È raro che un uomo di governo resista
alla tentazione di reagire a una catastrofe o a una sciagura imprevista
in altro modo che invocando l’unità del Paese e chiedendo a gran voce
che, in un momento tanto grave, cessino risse e polemiche. È raro
anche perché una simile invocazione, di solito, si sposa all’impegno solenne
di non deflettere di un millimetro dal cammino intrapreso, per cui la “unità”
che nelle emergenze si auspica va sempre intesa come un puro e semplice
allineamento alle posizioni di chi te la chiede e quella di intimare ai
cittadini (o ai sudditi) di smetterla con le chiacchiere e di dichiararsi,
una buona volta, d’accordo con loro è vocazione istintiva di tutti coloro
che, a qualsiasi titolo, esercitino il potere.
Ciò
premesso, e dando pure per scontato che la reazione di Berlusconi e dei
suoi alla tragedia di Nassiriya non sia stata molto più significativa,
sul piano politico e ideale, della salivazione dei cani di Pavlov, spero
vorrete ammettere tutti che il nostro governo ha fatto, anche in questa
drammatica evenienza, una ben trista figura. Non si era mai visto,
credo, che, di fronte alla perdita di tante vite umane, nessuno degli zelatori
della politica che ha esposto al pericolo quei nostri concittadini si esonerasse
con tanta disinvoltura da ogni riflessione sulle proprie responsabilità.
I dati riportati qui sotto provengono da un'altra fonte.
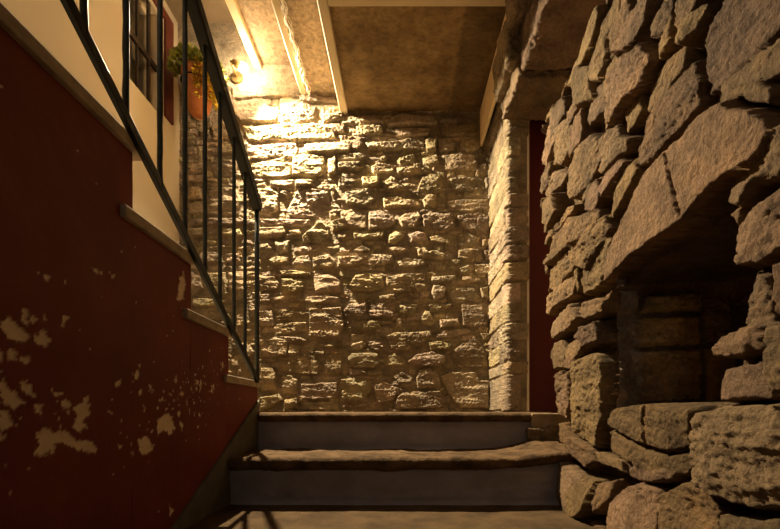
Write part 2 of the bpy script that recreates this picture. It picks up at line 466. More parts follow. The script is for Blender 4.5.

Al ministro Martino, così, il luogo della tragedia è sembrato un
nuovo Ground Zero, come se l’eccidio di un gruppo di civili che, nella
loro città, attendevano alle proprie faccende fosse la stessa cosa dell’attacco
a un reparto armato che, in terra d’altri, partecipava a un’occupazione
militare. Né la differenza si sana sostenendo che gli aggressori,
come ha ipotizzato lo stesso ministro, non siano altro che “barbari che
odiano la civiltà”. Anche quella di liquidare in anticipo i propri
nemici come “barbari” è una vecchia consuetudine retorica (risale, per
lo meno, alla Canzone all’Italia del Petrarca) che non ha mai portato,
nei secoli, nulla di buono.
Il
presupposto di tanta disinvoltura, naturalmente, è quello per cui i “nostri
ragazzi”, come li si è voluti, con rara ipocrisia, definire, non partecipavano
affatto a un’occupazione o, comunque, a un atto di guerra. Erano
lì, lo si è ripetuto all’infinito, in “missione di pace”. Il
che, naturalmente, non è vero, perché i confini tra la pace e la guerra
sono, sì, più sfumati di quanto comunemente si creda, ma una missione armata
a fianco dei vincitori in un paese sconfitto resta, inesorabilmente, quello
che è e nessuna ottimistica speculazione sui fini ne può nascondere la
natura. Ma è appunto questa natura che si è voluto comunque fraintendere,
con tanta pervicacia e – diremmo – con tanta convinzione da far insorgere
il sospetto che i nostri governanti si siano intossicati con la loro stessa
propaganda, che alla retorica che ci vuole sempre e comunque buoni e disinteressati,
la retorica della “brava gente”, della “stessa faccia stessa razza”,
dei soldati che dividono il rancio con i bambini e sono amati e rispettati
dalle popolazioni cui pure impongono la loro presenza, tutte melensaggini
che ci affliggono, come minimo, dai tempi di “Faccetta nera” (o di “Mediterraneo”),
abbiano finito loro stessi per credere. Succede, a volte, ai gruppi
dirigenti troppo sicuri di sé: rileggete, se non ci credete, quello che
Luciano Canfora, nella sua straordinaria biografia di Cesarei scrive sui
discorsi che si facevano al campo di Pompeo alla vigilia di Farsalo.
Allora,
naturalmente, ci pensò Cesare a spazzar via quelle futilità. Noi,
più modestamente, dobbiamo far conto su Prodi, Fassino e D’Alema, che
pure non sembrano, per un verso o per l’altro, schierati su posizioni
altrettanto antitetiche. Eppure da loro ci aspetteremmo soltanto
una reazione appena un po’ meno automatica di quella con cui il Presidente
del Consiglio si è appiattito, come tutta risposta, sulle posizioni di
un alleato padrone che, oltretutto, non si è sprecato più che tanto nel
manifestare la sua solidarietà. Che gli dei ce la mandino buona.